Work to complete.
Copy out each line of the listing that has the word "from" in it.

====== Dataset extract

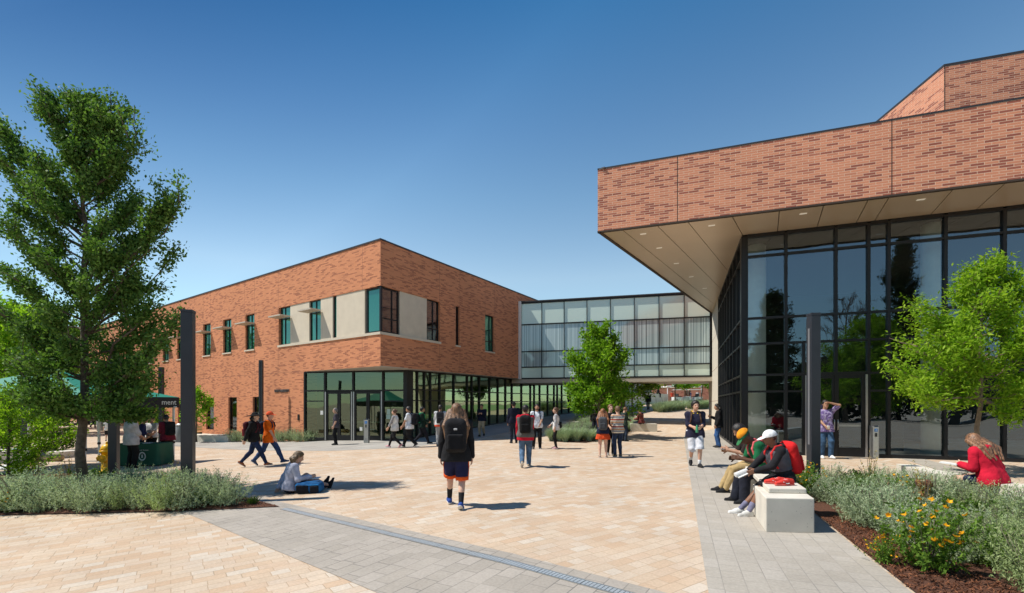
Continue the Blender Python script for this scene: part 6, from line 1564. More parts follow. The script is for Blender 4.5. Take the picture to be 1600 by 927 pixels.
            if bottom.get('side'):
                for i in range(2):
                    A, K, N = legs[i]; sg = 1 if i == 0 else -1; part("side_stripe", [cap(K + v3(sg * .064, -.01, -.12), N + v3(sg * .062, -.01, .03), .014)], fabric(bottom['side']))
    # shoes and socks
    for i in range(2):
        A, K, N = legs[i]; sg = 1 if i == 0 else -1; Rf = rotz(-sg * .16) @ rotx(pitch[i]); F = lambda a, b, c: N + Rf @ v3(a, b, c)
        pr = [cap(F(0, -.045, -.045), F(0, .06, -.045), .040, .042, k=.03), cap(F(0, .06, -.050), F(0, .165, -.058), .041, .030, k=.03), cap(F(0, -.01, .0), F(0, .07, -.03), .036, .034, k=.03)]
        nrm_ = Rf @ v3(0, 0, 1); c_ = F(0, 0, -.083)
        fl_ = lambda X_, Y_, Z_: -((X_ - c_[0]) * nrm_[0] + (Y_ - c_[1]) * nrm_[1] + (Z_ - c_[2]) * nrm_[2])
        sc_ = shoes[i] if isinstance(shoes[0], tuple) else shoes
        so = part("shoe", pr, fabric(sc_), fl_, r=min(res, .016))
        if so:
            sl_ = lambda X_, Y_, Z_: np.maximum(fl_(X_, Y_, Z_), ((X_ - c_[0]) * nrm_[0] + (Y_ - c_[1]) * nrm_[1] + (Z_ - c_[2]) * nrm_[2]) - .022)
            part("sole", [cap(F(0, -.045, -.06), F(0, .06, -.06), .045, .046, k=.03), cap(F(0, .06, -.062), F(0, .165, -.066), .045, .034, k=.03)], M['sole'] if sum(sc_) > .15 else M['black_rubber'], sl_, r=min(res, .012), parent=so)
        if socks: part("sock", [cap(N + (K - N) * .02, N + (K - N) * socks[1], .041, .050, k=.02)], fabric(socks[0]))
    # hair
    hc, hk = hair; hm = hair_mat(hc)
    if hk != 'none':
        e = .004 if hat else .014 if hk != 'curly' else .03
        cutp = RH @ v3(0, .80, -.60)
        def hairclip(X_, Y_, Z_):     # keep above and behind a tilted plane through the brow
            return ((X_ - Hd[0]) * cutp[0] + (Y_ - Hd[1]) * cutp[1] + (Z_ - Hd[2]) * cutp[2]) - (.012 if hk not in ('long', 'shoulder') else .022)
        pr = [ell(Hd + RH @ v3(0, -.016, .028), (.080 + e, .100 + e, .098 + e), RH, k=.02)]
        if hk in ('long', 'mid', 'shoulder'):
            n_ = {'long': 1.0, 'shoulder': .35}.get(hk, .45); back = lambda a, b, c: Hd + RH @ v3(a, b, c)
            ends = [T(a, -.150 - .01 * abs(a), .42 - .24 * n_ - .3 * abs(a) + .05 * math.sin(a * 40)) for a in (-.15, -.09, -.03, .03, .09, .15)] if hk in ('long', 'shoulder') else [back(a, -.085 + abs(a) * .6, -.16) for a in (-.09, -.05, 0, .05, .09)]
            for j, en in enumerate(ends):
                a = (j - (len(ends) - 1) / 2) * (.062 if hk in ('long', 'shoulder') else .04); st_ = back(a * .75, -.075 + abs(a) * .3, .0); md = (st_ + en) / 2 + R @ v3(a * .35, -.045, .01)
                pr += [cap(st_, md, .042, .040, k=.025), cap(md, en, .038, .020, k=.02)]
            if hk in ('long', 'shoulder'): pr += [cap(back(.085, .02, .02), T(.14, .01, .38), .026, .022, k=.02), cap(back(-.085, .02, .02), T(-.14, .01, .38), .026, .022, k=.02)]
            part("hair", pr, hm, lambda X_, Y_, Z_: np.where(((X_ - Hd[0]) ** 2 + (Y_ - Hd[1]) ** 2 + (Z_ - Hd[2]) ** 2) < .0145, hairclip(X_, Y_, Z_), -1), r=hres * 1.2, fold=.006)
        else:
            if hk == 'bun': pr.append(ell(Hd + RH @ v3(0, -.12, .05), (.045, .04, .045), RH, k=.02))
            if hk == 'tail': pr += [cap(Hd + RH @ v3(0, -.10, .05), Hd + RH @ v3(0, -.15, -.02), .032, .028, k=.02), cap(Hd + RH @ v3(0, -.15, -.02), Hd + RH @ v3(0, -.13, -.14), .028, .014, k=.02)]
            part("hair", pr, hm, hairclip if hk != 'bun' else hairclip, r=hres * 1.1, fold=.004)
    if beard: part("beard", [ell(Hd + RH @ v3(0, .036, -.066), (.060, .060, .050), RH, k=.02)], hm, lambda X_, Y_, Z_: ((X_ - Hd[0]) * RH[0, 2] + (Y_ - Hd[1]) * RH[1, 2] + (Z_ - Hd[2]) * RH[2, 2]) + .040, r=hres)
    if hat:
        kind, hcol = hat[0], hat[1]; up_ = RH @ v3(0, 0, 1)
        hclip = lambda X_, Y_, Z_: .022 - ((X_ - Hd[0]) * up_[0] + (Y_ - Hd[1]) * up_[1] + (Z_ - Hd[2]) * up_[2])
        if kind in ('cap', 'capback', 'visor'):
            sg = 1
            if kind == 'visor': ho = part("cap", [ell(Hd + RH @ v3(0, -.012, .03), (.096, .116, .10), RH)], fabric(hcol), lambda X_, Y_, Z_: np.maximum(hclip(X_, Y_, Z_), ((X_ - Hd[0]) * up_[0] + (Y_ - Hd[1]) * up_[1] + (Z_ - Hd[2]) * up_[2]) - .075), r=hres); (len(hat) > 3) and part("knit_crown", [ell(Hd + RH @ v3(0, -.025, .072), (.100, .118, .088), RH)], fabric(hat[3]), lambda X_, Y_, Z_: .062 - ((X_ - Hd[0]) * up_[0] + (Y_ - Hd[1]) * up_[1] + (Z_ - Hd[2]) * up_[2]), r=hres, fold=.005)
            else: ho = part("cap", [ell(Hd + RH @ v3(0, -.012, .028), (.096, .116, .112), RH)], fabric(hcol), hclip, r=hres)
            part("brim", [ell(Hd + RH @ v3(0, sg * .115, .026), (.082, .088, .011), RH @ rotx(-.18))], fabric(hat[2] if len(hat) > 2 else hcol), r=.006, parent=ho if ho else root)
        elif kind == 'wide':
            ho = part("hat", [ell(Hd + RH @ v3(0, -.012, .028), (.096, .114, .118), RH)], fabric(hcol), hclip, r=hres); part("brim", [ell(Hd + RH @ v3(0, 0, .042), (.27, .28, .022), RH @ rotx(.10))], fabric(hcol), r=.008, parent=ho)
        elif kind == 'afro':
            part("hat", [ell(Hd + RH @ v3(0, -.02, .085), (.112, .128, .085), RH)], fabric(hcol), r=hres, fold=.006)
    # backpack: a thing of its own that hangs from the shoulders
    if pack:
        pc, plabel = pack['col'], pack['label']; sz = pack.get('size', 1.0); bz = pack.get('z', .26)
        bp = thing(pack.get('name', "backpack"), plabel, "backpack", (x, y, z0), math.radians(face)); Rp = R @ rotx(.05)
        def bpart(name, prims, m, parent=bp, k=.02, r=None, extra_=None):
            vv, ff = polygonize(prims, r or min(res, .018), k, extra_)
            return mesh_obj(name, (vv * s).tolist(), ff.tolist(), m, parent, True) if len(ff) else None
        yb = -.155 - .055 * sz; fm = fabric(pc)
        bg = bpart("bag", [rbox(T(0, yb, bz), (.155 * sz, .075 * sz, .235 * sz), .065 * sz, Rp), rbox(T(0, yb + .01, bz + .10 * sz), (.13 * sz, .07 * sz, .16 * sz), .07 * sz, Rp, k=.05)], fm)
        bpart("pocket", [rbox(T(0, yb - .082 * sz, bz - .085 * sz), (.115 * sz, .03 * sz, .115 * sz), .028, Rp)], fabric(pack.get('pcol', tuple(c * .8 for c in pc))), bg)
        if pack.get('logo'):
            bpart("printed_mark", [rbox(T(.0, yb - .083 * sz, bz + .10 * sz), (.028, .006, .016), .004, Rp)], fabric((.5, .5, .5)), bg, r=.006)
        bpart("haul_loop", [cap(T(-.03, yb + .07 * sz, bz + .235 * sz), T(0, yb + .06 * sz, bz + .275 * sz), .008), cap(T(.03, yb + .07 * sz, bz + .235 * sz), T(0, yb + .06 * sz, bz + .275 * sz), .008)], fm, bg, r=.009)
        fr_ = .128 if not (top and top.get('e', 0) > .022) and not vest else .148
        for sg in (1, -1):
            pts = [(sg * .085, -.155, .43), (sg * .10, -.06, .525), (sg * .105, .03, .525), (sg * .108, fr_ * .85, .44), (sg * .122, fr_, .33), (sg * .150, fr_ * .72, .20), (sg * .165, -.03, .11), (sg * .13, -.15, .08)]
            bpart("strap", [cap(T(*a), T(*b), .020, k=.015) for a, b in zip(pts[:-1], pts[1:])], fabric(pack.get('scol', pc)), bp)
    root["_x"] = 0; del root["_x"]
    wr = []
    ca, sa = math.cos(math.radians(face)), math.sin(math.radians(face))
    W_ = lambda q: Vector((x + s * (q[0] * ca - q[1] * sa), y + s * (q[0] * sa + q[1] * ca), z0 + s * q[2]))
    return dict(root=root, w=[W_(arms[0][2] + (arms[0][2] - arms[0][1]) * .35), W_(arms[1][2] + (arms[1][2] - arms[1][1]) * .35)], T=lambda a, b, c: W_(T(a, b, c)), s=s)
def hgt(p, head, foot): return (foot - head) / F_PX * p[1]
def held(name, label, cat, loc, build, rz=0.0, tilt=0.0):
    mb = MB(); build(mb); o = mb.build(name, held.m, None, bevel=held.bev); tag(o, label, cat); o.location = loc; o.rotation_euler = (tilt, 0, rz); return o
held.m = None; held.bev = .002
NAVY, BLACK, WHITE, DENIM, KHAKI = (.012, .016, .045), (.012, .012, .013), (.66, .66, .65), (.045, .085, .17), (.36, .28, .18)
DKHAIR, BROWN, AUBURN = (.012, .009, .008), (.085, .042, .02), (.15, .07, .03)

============

Exercise response.
Continue the Blender Python script for this scene: part 6, from line 1564. More parts follow. The script is for Blender 4.5. Take the picture to be 1600 by 927 pixels.
    # backpack: a thing of its own that hangs from the shoulders